Ingress on GKE remains in status "Backend unhealthy"

5/31/2018

Given:

  • a simple pod running an nginx
  • a nodeport service
  • an ingress

When calling the pod from within the cluster we get a 200 response code

When calling the service from within the cluster we get a 200 response code

The ingress shows as annotation:

ingress.kubernetes.io/backends: '{"k8s-be-30606--559b9972f521fd4f":"UNHEALTHY"}'

To top things of, we have a different kubernetes cluster with the exact same configuration (apart from the namespace dev vs qa & timestamps & assigned ips & ports) where everything is working properly.

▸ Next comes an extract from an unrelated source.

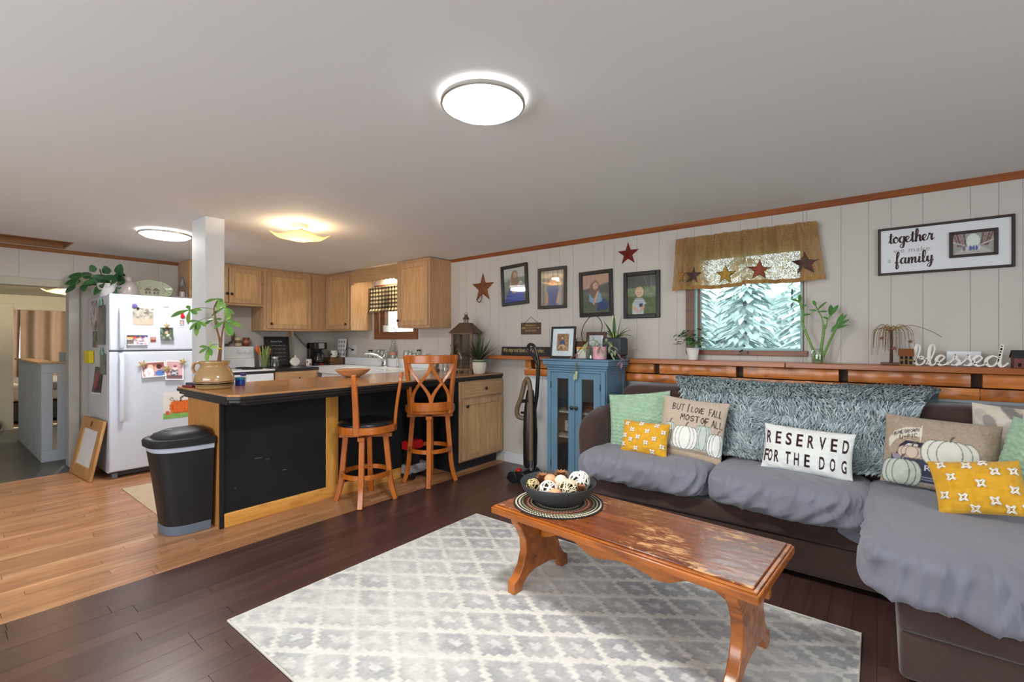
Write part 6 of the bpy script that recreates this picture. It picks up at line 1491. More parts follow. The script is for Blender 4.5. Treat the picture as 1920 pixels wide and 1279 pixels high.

We've already tried removing the ingress, deleting pods, upscaling pods, explicitly defining the readiness probe, all without any change in the result.

Judging from the above it's the health check on the pod that's failing for some reason (even though if we do it manually (curl to a node internal ip + the node port from the service from within the cluster), it returns 200 & in qa it's working fine with the same container image).

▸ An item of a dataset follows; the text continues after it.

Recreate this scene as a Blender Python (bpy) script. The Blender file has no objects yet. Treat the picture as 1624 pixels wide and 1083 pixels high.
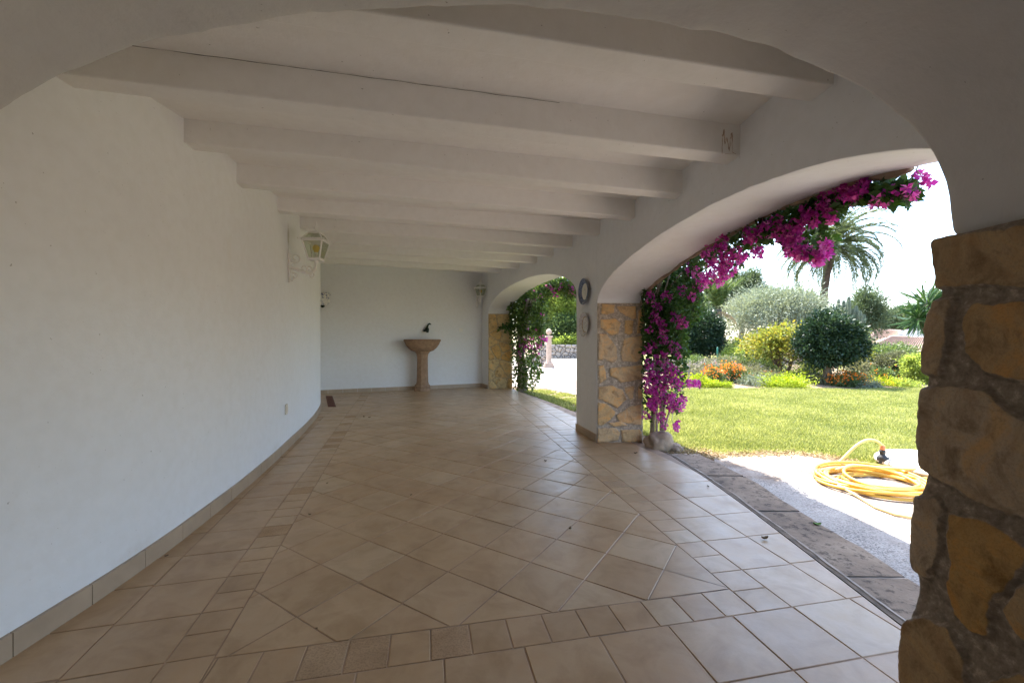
import bpy, bmesh, math, random
import numpy as np
from mathutils import Vector, Matrix, noise as mnoise
random.seed(7); RNG = np.random.default_rng(7)
SC = bpy.context.scene; COL = SC.collection
F = 666.0; H = 1.25                       # focal length in photo pixels, eye height
R = math.radians
def at(x, y, Y):                          # where a sight line meets the depth Y
    return Vector(((x-812)/F*Y, Y, H-(y-541)/F*Y))
def gnd(x, y, z=0.0):
    Y = F*(H-z)/(y-541); return Vector(((x-812)/F*Y, Y, z))
def interp(tab, t):
    xs = [p[0] for p in tab]; ys = [p[1] for p in tab]
    return float(np.interp(t, xs, ys))
def nz(p, s=1.0, off=0.0):
    return mnoise.noise(Vector((p[0]*s+off, p[1]*s-off, p[2]*s+off*.7)))

# ------------------------------------------------------------------ materials
def newmat(name):
    m = bpy.data.materials.new(name); m.use_nodes = True
    nt = m.node_tree; b = nt.nodes['Principled BSDF']
    return m, nt, b
def N(nt, t, **kw):
    n = nt.nodes.new(t)
    for k, v in kw.items():
        if k in n.inputs: n.inputs[k].default_value = v
        else: setattr(n, k, v)
    return n
def coords(nt): return nt.nodes.new('ShaderNodeTexCoord').outputs['Object']
def noise_tex(nt, vec, scale, detail=4, rough=.55, dist=0):
    n = N(nt, 'ShaderNodeTexNoise'); n.inputs['Scale'].default_value = scale
    n.inputs['Detail'].default_value = detail; n.inputs['Roughness'].default_value = rough
    n.inputs['Distortion'].default_value = dist
    nt.links.new(vec, n.inputs['Vector']); return n
def ramp(nt, fac, stops):
    r = N(nt, 'ShaderNodeValToRGB'); el = r.color_ramp.elements
    while len(el) < len(stops): el.new(.5)
    for e, (p, c) in zip(el, stops): e.position = p; e.color = (c[0], c[1], c[2], 1)
    nt.links.new(fac, r.inputs['Fac']); return r
def mixc(nt, fac, a, b, mode='MIX'):
    m = N(nt, 'ShaderNodeMix', data_type='RGBA', blend_type=mode)
    for s, v in ((0, fac), (6, a), (7, b)):
        if hasattr(v, 'is_linked') or hasattr(v, 'links'): nt.links.new(v, m.inputs[s])
        else: m.inputs[s].default_value = v if s == 0 else (v[0], v[1], v[2], 1)
    return m.outputs[2]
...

Is there any log available in Stackdriver Logging (or elsewhere) where we can see what exact request is being done by that health check and what the exact response code is? (or if it timed out for some reason?)

Is there any way to get more view on what's happening in the google processes?

We use the default gke ingress controller.

Some additional info: When comparing with an entirely different application, I see tons of requests like these:

10.129.128.10 - - [31/May/2018:11:06:51 +0000] "GET / HTTP/1.1" 200 1049 "-" "GoogleHC/1.0"
10.129.128.8 - - [31/May/2018:11:06:51 +0000] "GET / HTTP/1.1" 200 1049 "-" "GoogleHC/1.0"
10.129.128.12 - - [31/May/2018:11:06:51 +0000] "GET / HTTP/1.1" 200 1049 "-" "GoogleHC/1.0"
10.129.128.10 - - [31/May/2018:11:06:51 +0000] "GET / HTTP/1.1" 200 1049 "-" "GoogleHC/1.0"

Which I assume are the health checks. I don't see any similar logs for the failing application nor for the working version in qa. So I imagine the health checks are ending up somewhere entirely different & by chance in qa it's something that also returns 200. So question remains: where can I see the actual requests performed by a health check?

Also for this particular application I see about 8 health checks per second for that single pod which seems to be a bit much to me (the configured interval is 60 seconds). Is it possible health checks for other applications are ending up in this one?

-- Sebbe
google-kubernetes-engine
kubernetes
kubernetes-ingress

2 Answers

6/15/2018

Unfortunately there are no user facing logs to show the status of health check requests (likely because of the volume of logs this would create)

As to the first question, the GKE SHOULD be handling all the firewall rules automatically, if it is not in your case it is either because of an issue with the node version or a specific user issue (in which case I suggest filing a bug with Google on the issue tracker)

-- Patrick W
Source: StackOverflow

6/1/2018

GKE is managing a firewall rule. For some reason new (node) ports used by ingresses aren't added automatically anymore to this rule. After adding the new ports manually to this rule in the console, the backend service became healthy.

Still need to find out:

  • why is the port not added automatically anymore?
  • why don't I see the health checks in the access log?

In any case I hope this can help someone else since we wasted a huge amount of time finding this out.

edit:

The error turned out to be an invalid certificate used by tls termination by an unrelated (except that it's managed by the same controller) ingress. Once that was fixed, the rule was updated automatically again.